**REQUIREMENT**
Below are records; please write out exactly the lines from the first line through the line containing "col = scene.collection", with no pictures.

**SUPPLIED ENTRIES**

----------------------------------------

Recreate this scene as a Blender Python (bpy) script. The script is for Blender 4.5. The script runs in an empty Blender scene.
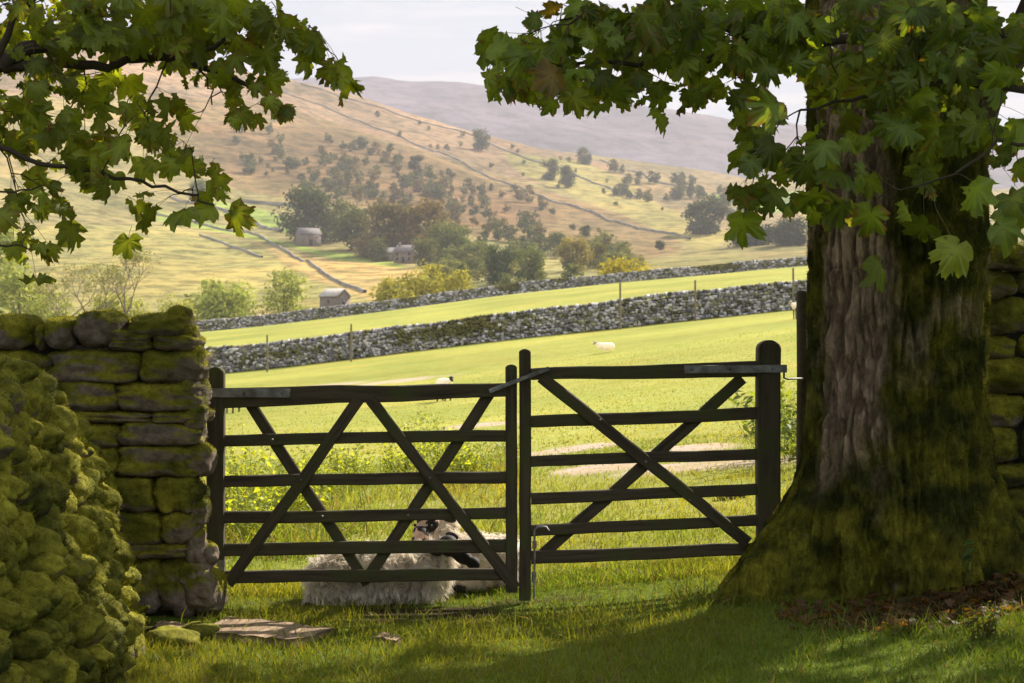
import bpy, bmesh, math, random
import numpy as np
from mathutils import Vector, Matrix

random.seed(7)
RNG = np.random.default_rng(11)
R = math.radians
F = 1700.0; CX = 512.0; CY = 341.5; CAMZ = 1.42
SUN_EL, SUN_AZ = 37.0, 42.0       # azimuth measured clockwise from +Y (towards +X)
scene = bpy.context.scene
col = scene.collection

# ------------------------------------------------------------------ noise
def _hash(ix, iy, iz, s):
    h = (ix.astype(np.int64) * 374761393 + iy.astype(np.int64) * 668265263 + iz.astype(np.int64) * 2147483647 + s * 974634777) & 0xFFFFFFFF
    h = ((h ^ (h >> 13)) * 1274126177) & 0xFFFFFFFF
    h = (h ^ (h >> 16)) & 0xFFFFFFFF
    return h / 4294967295.0
def vnoise(Pt, s=0):
    P0 = np.floor(Pt); f = Pt - P0; f = f * f * (3 - 2 * f)
    x, y, z = P0[:, 0], P0[:, 1], P0[:, 2]; r = 0
    for dx in (0, 1):
        wx = f[:, 0] if dx else 1 - f[:, 0]
        for dy in (0, 1):
            wy = f[:, 1] if dy else 1 - f[:, 1]
            for dz in (0, 1):
                wz = f[:, 2] if dz else 1 - f[:, 2]
                r = r + wx * wy * wz * _hash(x + dx, y + dy, z + dz, s)
    return r * 2 - 1
def fbm(Pt, o=4, s=0, g=.5):
    a = 1; r = 0; t = 0; Q = Pt.copy()
    for k in range(o):
        r = r + a * vnoise(Q, s + k * 17); t += a; a *= g; Q = Q * 2.03 + 5.1
    return r / t
def n3(x, y, z=None):
    x = np.asarray(x, float); y = np.asarray(y, float)
    return np.stack([x, y, np.zeros_like(x) if z is None else z], -1)
def sstep(a, b, x):
    t = np.clip((x - a) / (b - a), 0, 1); return t * t * (3 - 2 * t)

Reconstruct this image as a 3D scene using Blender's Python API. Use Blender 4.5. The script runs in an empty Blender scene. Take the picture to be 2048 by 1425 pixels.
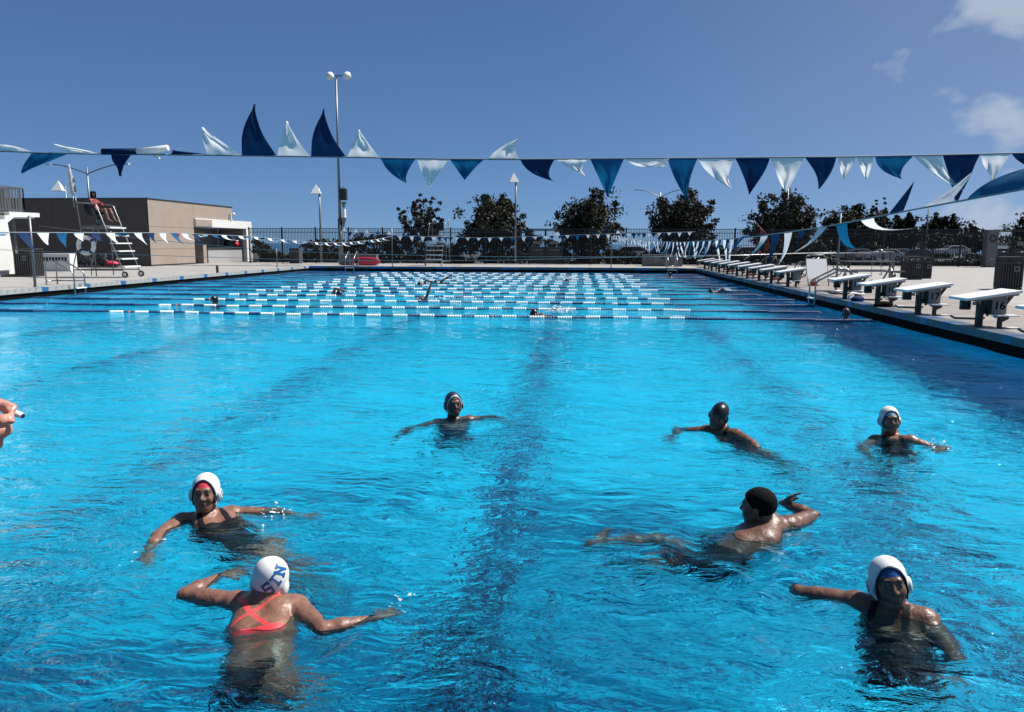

----------------------------------------

**SOLUTION**
Recreate this scene as a Blender Python (bpy) script. The script is for Blender 4.5. The script runs in an empty Blender scene.
import bpy, bmesh, math, random
import numpy as np
from mathutils import Vector, Matrix

random.seed(7)
RNG = np.random.default_rng(11)
R = math.radians
F = 1700.0; CX = 512.0; CY = 341.5; CAMZ = 1.42
SUN_EL, SUN_AZ = 37.0, 42.0       # azimuth measured clockwise from +Y (towards +X)
scene = bpy.context.scene
col = scene.collection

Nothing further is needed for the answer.